Written by Mary Jo Foley, Senior Contributing Editor

It took a couple of years, but Microsoft is finally making good on some of the ideas officials had for making the company's MSN home page more viable.

Back in 2007, former Senior Vice President of Microsoft's Online Services Group Steve Berkowitz said Microsoft's goal was to integrate more social-networking tools and pre-programmed content into the MSN home page. On November 4, Microsoft made public a preview of a new MSN home page that integrates Facebook and Twitter. (And Windows Live, too, the Softies note, usually as an afterthought.)

The revamped MSN home page -- which execs say is the most sweeping face-lift the MSN.com site has had in close to a decade -- looks less cluttered and easier to navigate. It's also faster to load and has lost a lot of the "blue links" that dominate the current MSN.com page. Unsurprisingly, Microsoft's Bing search technology is deeply integrated into the new design.

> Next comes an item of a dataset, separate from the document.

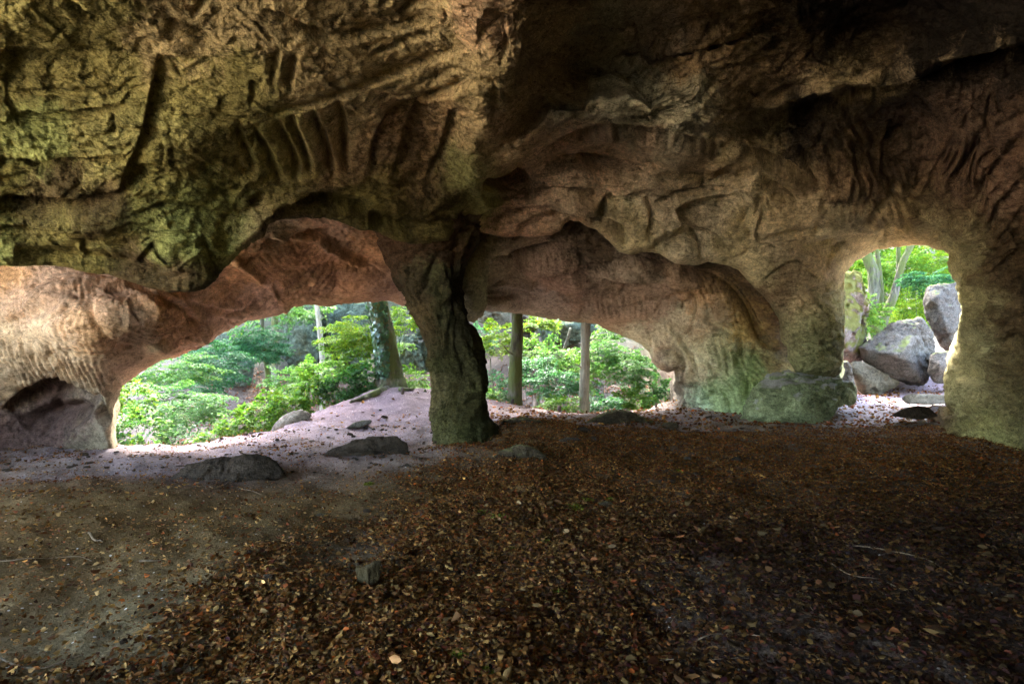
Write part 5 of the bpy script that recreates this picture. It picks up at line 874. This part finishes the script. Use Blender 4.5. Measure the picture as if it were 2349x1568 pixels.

See Gallery: The past and future of MSN

The final version of the new MSN.com is slated to go live in early 2010.

"If there's a hot new search term, we can put that on the page. We can surface Twitter and Facebook feeds to make real-time search available on MSN," said Bob Visse, General Manager of MSN Product Management.

There's also a big focus on making "local experiences" easier for MSN.com users to find and surface, Visse said. Microsoft will allow users to "interact with content in a programmable way." Silverlight isn't required, but if users have it installed on their PCs, it will "enhance" their video-viewing experience, Visse said. He said Microsoft will offer a list of Silverlight applications -- such as gas-price indicator, for example -- that users can get if they have Microsoft's Flash competitor installed.

In 2008, Microsoft made MSN part of the combined Search, Portal and Advertising Group as part of one of the company's regular reorgs. At that time, officials said Microsoft's goal was to make MSN.com more of a socially networked platform. In an e-mail to employees, Senior Vice President of R&D for Online Services Satya Nadella said MSN was  Microsoft’s single largest source of ad revenue. He also promised that the next version of MSN would be “a software engine that delivers the most relevant and social online content experience."

It's easy to forget that shortly before Microsoft decided to focus on MSN as one of its major vehicles for consumer outreach, advertising and search that the company came close to getting out of the portal business. Berkowitz was one of the main execs who helped convince management that there was value in MSN and that Microsoft should keep the platform around.

These days, Microsoft is claiming that it has the largest worldwide audience of any of the consumer-focused portals on the Web. According to the company, 100 million people in the U.S. visit MSN every single month, and MSN added over 10 million new customers in the past year.